Friday, November 20, 2009

Packing Mania

When I was a youngster, all of our relatives lived between two to sixteen hours drive away, so we were always going on long car trips. And since we were five people in one car, and often camped to save money on hotels, this came to a lot of stuff to pack.

My father would start early that morning and spend several hours collecting all of our packed items, carefully assessing the relative volume and necessary accessibility, and fitting it all into our big blue Chevy Impala. Somehow, he made it all fit, although I remember a couple of years in which I had things packed in around my feet. It always did take hours to pack the car, and somehow I came to understand that this accommodated my father's packing method.

I don't need to take hours to pack it all in, fortunately, although that one year we drove across country with a Summer's worth of stuff came close. We really did have to analyze the layout like a jigsaw puzzle that year, and in the end, a few things didn't make the cut.

My husband, bless him, is good at packing without obsessing. That first trip we took out West together - two weeks in a pickup truck with backpacking gear - he quickly learned that I obsessed over packing. One morning I was trying to get my sunblock no, and he said, Let me pack while you do that. I promise I won't break anything. It took about half as long, and it all fit. He said, We're ready to go. Just don't look to closely at it! Over the years, I've retrained myself to trust him to get it done when I'm too stressed to think straight. And thank goodness for that.

Even when I am not traveling across the country, it does take me a while, my brain organizing as much as the physical items. I'm always running later than I'd like, and I almost always leave feeling I've forgotten something. Often at the last minute, I am making sandwiches or taking clean laundry out of the drier or changing kitty litter - any number of things that need to be done before one goes.

I invariably do leave with something unfinished. Oh, well! I have to say. Or, Aiigh! Damn it! That feeling of panic and terror is as much a part of my travels as anything else. But then once I am on the road, I am relieved that it's out of my hands.

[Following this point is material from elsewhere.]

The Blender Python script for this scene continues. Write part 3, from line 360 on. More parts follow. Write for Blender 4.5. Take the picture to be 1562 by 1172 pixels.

One essential tool to keeping my sanity is the packing list. Whether I am going to a dance weekend, a backpacking trip, or an overnight calling gig, or up to visit relatives for a week, or staying in Arizona for a month, I have my system to kept keep my mind straight.

I have packing lists for backpacking, including food lists and weights down to the ounce for each item. I have a list of basic essentials for any dance weekend with and without camping. I have packing lists for Summer travel, packing lists for Winter travel, and sublists depending on what activities -swimming, stargazing, hiking, birdwatching - we might be doing while traveling.

I need that system so that I bring everything we need, but not more than we need. Every year it shifts around, yet gets a little more refined. Mr Sweetie is proud that we've pared down to what we really need.

Now that we have the little girl, though, I have whole new categories of items to list. Clothing, diapering, nursing, pumping, sleeping, entertainment. And we have to find time in which to not only assess and refine the current list, but to actually pack as well. Yesterday, it took me five different tries to have the time + attention span to consolidate two lists. In case you are wondering, I get a lot of things done in the middle of the night.

And now we on to a whole new race... leaving town within twenty-four hours of our original plan, with everything we need, with sanity still relatively intact, at just the right moment in the feeding cycle to make it at lest an hour down the road before we have to stop. We did it once this Summer; now to try it again...

Wish us luck. We have the lists. We have travel food and clean laundry, but a lot of things to pack and a lot of details to nail down. I want to be gone within twelve hours. I make no promises about my sanity.